No nosso entender, o que poderia ter distinguido Lula mais claramente de Fernando Henrique teria sido a apresentação de um programa que combinasse uma preocupação tão forte com a estabilização quanto com as questões de distribuição da renda e do combate à miséria. Propúnhamos que a política antiinflacionária fosse acompanhada, entre outros elementos, da introdução gradual do programa de renda mínima.
As divergências, normais entre economistas, acabaram deixando de ser arbitradas pela coordenação e por Lula. Os responsáveis pela direção da campanha decidiram dedicar menos tempo ao debate da questão econômica do que à denúncia do caráter conservador das alianças de Fernando Henrique.
Quando veio o real, a desorientação do discurso econômico do partido ficou mais evidente. Parte da assessoria econômica do PT agarrava-se à esperança de que os trabalhadores "cairiam na real" quando abrissem o primeiro holerite no início de agosto.
Ataques pouco criteriosos ao programa econômico do governo terminavam por consolidar a impressão de que Lula e o PT não percebiam a importância da estabilização, facilitando a imputação da pecha de "candidato da inflação" e a propagação da versão de que Lula "acabaria com o real".
Economistas do partido insistiam na idéia de que o plano provocaria recessão e "arrocho" salarial, mesmo depois que começaram a surgir evidências de expansão do consumo e do crédito.
Paradoxalmente, esse diagnóstico não impedia que se denunciasse, ao mesmo tempo, o caráter eleitoreiro do programa. Mas se o Plano Real resultava de fato em redução de salários e recessão, como poderiam seus autores dele tirar proveito eleitoral?
Diante do fulminante impacto político do real, a campanha Lula caiu em alguns momentos no extremo oposto. Na ânsia de não se indispor com o eleitorado, passou a uma posição defensiva, reconhecendo de forma tardia e pouco convincente a importância da estabilidade. Ao fazê-lo, incorreu em equívocos de outro tipo, referindo-se ao real de forma a sugerir que a estabilidade já havia sido alcançada de forma duradoura.

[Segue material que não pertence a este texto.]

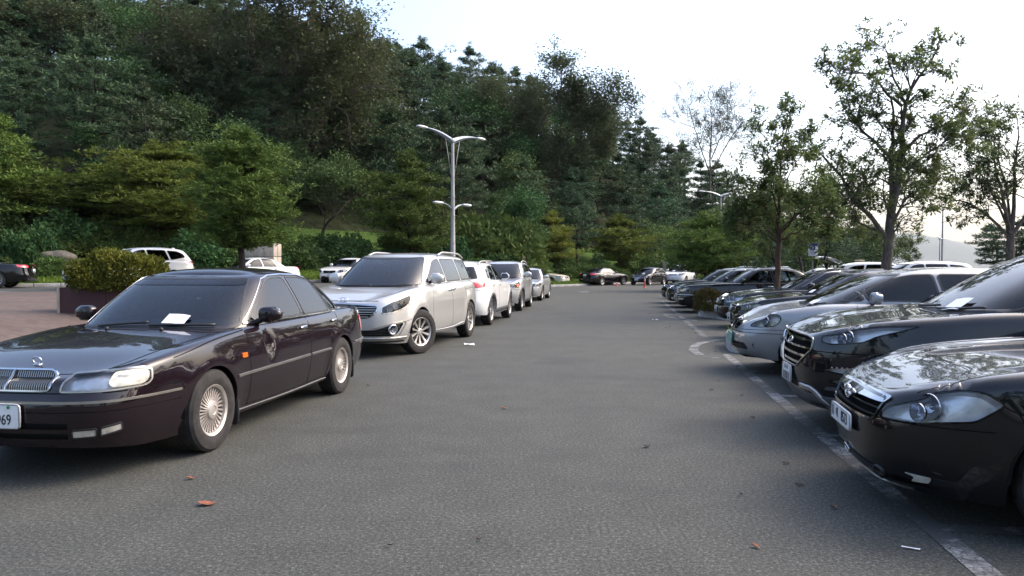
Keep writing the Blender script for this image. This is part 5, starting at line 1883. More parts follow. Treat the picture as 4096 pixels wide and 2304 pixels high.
# mountain on the horizon, right
def mountain():
    xs_ = np.linspace(2200, 9000, 90); V = []
    for j, (dy, k) in enumerate(((-1200, 0), (-600, .55), (0, 1.0), (600, .6), (1400, 0))):
        for x in xs_:
            px = 2048 + 2960 * x / 9000
            h = np.interp(px, [3100, 3400, 3520, 3620, 3700, 3800, 3890, 4000, 4200, 4700], [20, 95, 140, 168, 158, 128, 104, 88, 60, 15])
            h = h * 2.5 + 10 * math.sin(x * .0085) + 6 * math.sin(x * .023 + 1)
            V.append((x, 9000 + dy, max(0, h * k) - 1))
    mb = MB(); mb.add(V, gridfaces(5, 90))
    o = mb.build('mountain', M['far_hill']); o['kind'] = 'structure'
mountain()

# brick plaza on the left
def plaza():
    xs_ = np.linspace(-26, -5.3, 40); ys_ = np.linspace(4, 25, 40); V = []
    for y in ys_:
        for x in xs_:
            xx = x if x < -5.4 else -5.3 + .1 * (y - 14)
            V.append((xx + .16 * (y - 14) * (x > -25), y, 0))
    V = np.array(V); V[:, 2] = gz(V[:, 0], V[:, 1]) + .004 + .004
    mb = MB(); mb.add(V, gridfaces(40, 40)); o = mb.build('brick_plaza', M['brick']); o['kind'] = 'structure'
plaza()

# painted lines
def paint_line(path, w, name='road_marking', z=.004, m='road_paint'):
    P = dens(path, .25, False); T = np.gradient(P, axis=0); T /= np.linalg.norm(T, axis=1)[:, None] + 1e-9; Nn = np.stack([-T[:, 1], T[:, 0]], 1)
    n = len(P); V = np.concatenate([P + Nn * w / 2, P - Nn * w / 2]); zz = gz(V[:, 0], V[:, 1]) + z
    mb = MB(); mb.add(np.concatenate([V, zz[:, None]], 1), [(i, n + i, n + i + 1, i + 1) for i in range(n - 1)])
    o = mb.build(name, M[m]); o['kind'] = 'structure'
    return o
B0, B1 = np.array(G(3332, 1778)), np.array(G(2925, 1436))
bd = (B1 - B0) / np.linalg.norm(B1 - B0)
acr = np.array([bd[1], -bd[0]])
paint_line([B0 - bd * 3.4, B1 + bd * .6], .13)
paint_line([B0 + bd * 9.2, B0 + bd * 26], .13)
# bay dividers run in under the cars
for t in (-1.95, .32, 2.30, 4.3):
    a = B0 + bd * t
    paint_line([a + acr * .06, a + acr * 4.8], .12, z=.0045)
for t in (9.6, 12.2, 18.0, 20.8, 24):
    a = B0 + bd * t
    paint_line([a + acr * .06, a + acr * 4.8], .12, z=.0045)
# curved island outlines
paint_line(curve([G(2935, 1353), G(2860, 1362), G(2800, 1374), G(2776, 1390), G(2782, 1410), G(2800, 1420)], 24), .16)
paint_line([G(2815, 1428), G(2880, 1433)], .10)
paint_line(curve([G(2760, 1262), G(2700, 1262), G(2665, 1254), G(2672, 1266), G(2690, 1272), G(2790, 1284)], 24), .14)
paint_line([G(2690, 1196), G(2640, 1183)], .15)
# arrow far down the lane
def arrow(pix, z=0.0):
    V = [(*G(a, b, z), z) for a, b in pix]
    V = [(x, y, float(gz(x, y)) + .006) for x, y, _ in V]
    mb = MB(); mb.add(V, [tuple(range(len(V)))]); o = mb.build('road_arrow', M['road_paint']); o['kind'] = 'structure'
arrow([(2310, 1167), (2345, 1164), (2360, 1168), (2340, 1172), (2325, 1170)])
arrow([(-60, 1172), (0, 1167), (60, 1170), (85, 1173), (20, 1177), (-60, 1178)], .58)

# --- kerbed islands in the right-hand row
def island(name, outline, h, label, soil='grass'):
    root = tag(empty(name), label, 'traffic island')
    L = np.array(rnd(outline, .55, 8))
    c = L.mean(0); inn = c + (L - c) * .90
    n = len(L)
    # kerb ring
    mb = MB()
    rows = [np.concatenate([L, np.zeros((n, 1)) - .02], 1), np.concatenate([L, np.full((n, 1), h - .02)], 1), np.concatenate([c + (L - c) * .992, np.full((n, 1), h)], 1), np.concatenate([inn, np.full((n, 1), h)], 1), np.concatenate([inn, np.full((n, 1), h - .06)], 1)]
    f = [(r * n + i, r * n + (i + 1) % n, (r + 1) * n + (i + 1) % n, (r + 1) * n + i) for r in range(4) for i in range(n)]
    mb.add(np.concatenate(rows), f); mb.build('kerb_ring', M['pale_concrete'], root, angle=40)
    mb = MB(); mb.add(np.concatenate([inn, np.full((n, 1), h - .03)], 1), [tuple(range(n))]); mb.build('soil', M[soil], root)
ax2 = np.array(ACROSS) * -1                     # towards the back of the bays
dl = np.array([math.sin(LANE), math.cos(LANE)])
pA = np.array(G(2925, 1416)); 
island('kerbed_island', [pA, pA + ax2 * 5.2, pA + ax2 * 5.2 + dl * 1.9, pA + dl * 1.7 + ax2 * .1], .29, 'kerbed planting island between the dusty silver van and a black sedan')
pB = np.array(G(2768, 1262))
pB2 = np.array(G(2925, 1284))
island('kerbed_island', [pB2, pB2 + ax2 * 4.9, pB + ax2 * 5.2, pB], .27, 'kerbed planting island with clipped shrub between two black sedans')
# ------------------------------------------------------------------ vegetation
def leaf_mat(name, c1, c2, scale=1.2, trans=.3, hue=.03, spec=.12):
    m, nt, p = nodes_of(name)
    n = noise(nt, scale, 4, .65); f = noise(nt, 19, 2, .6)
    oi = nt.nodes.new('ShaderNodeObjectInfo')
    col = ramp(nt, n.outputs[0], [(.32, c1), (.68, c2)]).outputs[0]
    col = mixc(nt, .7, col, ramp(nt, f.outputs[0], [(.3, (.62, .66, .6)), (.7, (1.35, 1.3, 1.2))]).outputs[0], 'MULTIPLY')
    hs = nt.nodes.new('ShaderNodeHueSaturation')
    mr = nt.nodes.new('ShaderNodeMapRange'); mr.inputs[3].default_value = .5 - hue; mr.inputs[4].default_value = .5 + hue
    nt.links.new(oi.outputs['Random'], mr.inputs[0]); nt.links.new(mr.outputs[0], hs.inputs['Hue'])
    mv = nt.nodes.new('ShaderNodeMapRange'); mv.inputs[3].default_value = .75; mv.inputs[4].default_value = 1.25
    ml = nt.nodes.new('ShaderNodeMath'); ml.operation = 'FRACT'; mm = nt.nodes.new('ShaderNodeMath'); mm.operation = 'MULTIPLY'; mm.inputs[1].default_value = 7.31
    nt.links.new(oi.outputs['Random'], mm.inputs[0]); nt.links.new(mm.outputs[0], ml.inputs[0]); nt.links.new(ml.outputs[0], mv.inputs[0])
    nt.links.new(mv.outputs[0], hs.inputs['Value']); nt.links.new(col, hs.inputs['Color'])
    nt.links.new(hs.outputs[0], p.inputs['Base Color'])
    p.inputs['Roughness'].default_value = .6; p.inputs['Specular IOR Level'].default_value = spec
    tr = nt.nodes.new('ShaderNodeBsdfTranslucent'); nt.links.new(hs.outputs[0], tr.inputs[0])
    mx = nt.nodes.new('ShaderNodeMixShader'); mx.inputs[0].default_value = trans
    nt.links.new(p.outputs[0], mx.inputs[1]); nt.links.new(tr.outputs[0], mx.inputs[2])
    nt.links.new(mx.outputs[0], nt.nodes['Material Output'].inputs[0])
    return m
def bark(name, c):
    m, nt, p = nodes_of(name)
    tc = nt.nodes.new('ShaderNodeTexCoord'); mp = nt.nodes.new('ShaderNodeMapping'); mp.inputs['Scale'].default_value = (6, 6, 1.6)
    nt.links.new(tc.outputs['Object'], mp.inputs[0])
    n = nt.nodes.new('ShaderNodeTexNoise'); n.inputs['Scale'].default_value = 3; n.inputs['Detail'].default_value = 7; nt.links.new(mp.outputs[0], n.inputs['Vector'])
    nt.links.new(ramp(nt, n.outputs[0], [(.3, tuple(x * .5 for x in c)), (.7, tuple(x * 1.4 for x in c))]).outputs[0], p.inputs['Base Color'])
    p.inputs['Roughness'].default_value = .9; p.inputs['Specular IOR Level'].default_value = .2
    nt.links.new(bump(nt, n.outputs[0], .6, .03), p.inputs['Normal'])
    return m
M['needle_dark'] = leaf_mat('dark_pine_needles', (.044, .076, .044), (.078, .122, .060), trans=.12)
M['needle_green'] = leaf_mat('green_pine_needles', (.055, .092, .022), (.105, .145, .030), trans=.2, hue=.015)
M['needle_yellow'] = leaf_mat('yellow_green_foliage', (.095, .130, .026), (.165, .180, .034), trans=.25, hue=.015)
M['leaf_olive'] = leaf_mat('olive_leaves', (.066, .092, .044), (.108, .128, .060), trans=.3, hue=.01)
M['leaf_grey'] = leaf_mat('grey_green_leaves', (.058, .086, .046), (.094, .122, .064), trans=.3, hue=.01)
M['leaf_deep'] = leaf_mat('deep_green_leaves', (.038, .078, .030), (.070, .122, .040), trans=.2)
M['leaf_mid'] = leaf_mat('mid_green_leaves', (.052, .090, .026), (.095, .135, .038), trans=.25)
M['leaf_big'] = leaf_mat('glossy_large_leaves', (.062, .100, .036), (.125, .160, .056), trans=.42, hue=.02)
M['leaf_hedge'] = leaf_mat('clipped_shrub_leaves', (.065, .080, .014), (.150, .150, .024), 3.0, trans=.2, hue=.01)
M['leaf_brown'] = leaf_mat('browned_shrub_leaves', (.075, .060, .020), (.12, .085, .030), 3.0, trans=.2, hue=.01)
M['bark_grey'] = bark('grey_bark', (.105, .088, .075))
M['bark_brown'] = bark('brown_bark', (.085, .055, .040))
M['bark_dark'] = bark('dark_bark', (.035, .028, .024))

def rhombs(C, D, U, l, w, fold=.0):
    """leaf-shaped quads: centre of base C, direction D, side vector U, length l, width w"""
    l = np.broadcast_to(np.asarray(l, float), (len(C),))[:, None]; w = np.broadcast_to(np.asarray(w, float), (len(C),))[:, None]
    N = np.cross(D, U)
    a = C; b = C + D * l * .45 + U * w / 2 + N * l * fold; c = C + D * l; d = C + D * l * .45 - U * w / 2 + N * l * fold
    return np.stack([a, b, c, d], 1).reshape(-1, 3)
def unit(v): return v / (np.linalg.norm(v, axis=-1, keepdims=True) + 1e-9)
def quads_mesh(name, V, m):
    me = bpy.data.meshes.new(name)
    n = len(V) // 4
    me.vertices.add(len(V)); me.vertices.foreach_set('co', V.astype(np.float32).ravel())
    me.loops.add(4 * n); me.loops.foreach_set('vertex_index', np.arange(4 * n, dtype=np.int32))
    me.polygons.add(n); me.polygons.foreach_set('loop_start', np.arange(0, 4 * n, 4, dtype=np.int32))
    try: me.polygons.foreach_set('loop_total', np.full(n, 4, np.int32))
    except Exception: pass
    me.materials.append(m)
    me.update(); me.validate()
    return me

def needles(T, r, n, l, w, up=.35, R=None):
    """needle tufts at the points T (k, 3)"""
    k = len(T)
    d = R.normal(size=(k, n, 3)); d[..., 2] = np.abs(d[..., 2]) * .9 + up * .6 - .25
    d = unit(d)
    u = unit(np.cross(d, R.normal(size=(k, n, 3))))
    C = (T[:, None] + d * l * .05 + R.normal(size=(k, n, 3)) * r).reshape(-1, 3)
    ll = l * R.uniform(.7, 1.2, k * n)
    return rhombs(C, d.reshape(-1, 3), u.reshape(-1, 3), ll, w)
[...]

Por exemplo, a utilização do mote "moeda forte sim; salário fraco não", parecia conceder prematuramente ao adversário o mérito de ter assegurado a estabilidade, mérito que o próprio governo hesitava em reivindicar.
Apesar de todos esses enganos, o PT está saindo da batalha com reservas de energia e capital político para exercer papel de vigilância crítica e apresentar alternativas para a resolução dos problemas do país.
Para tal, será preciso, contudo, um esforço de reflexão mais aprofundado sobre os grandes desafios com que se defronta a economia brasileira. Sem isso, o partido não conseguirá intervir de forma construtiva em favor de proposições que venham fundamentar a ainda precária estabilidade da economia e proporcionar crescimento com melhor distribuição da renda.

EDUARDO MATARAZZO SUPLICY, 53, é senador pelo PT de São Paulo, doutor em Economia pela Universidade Estadual de Michigan (EUA) e professor da Fundação Getúlio Vargas (SP).

PAULO NOGUEIRA BATISTA JR., 39, economista, é professor e pesquisador da Fundação Getúlio Vargas (SP). Foi secretário especial de Assuntos Econômicos do Ministério do Planejamento e assessor para Assuntos da Dívida Externa do Ministério da Fazenda (governo Sarney).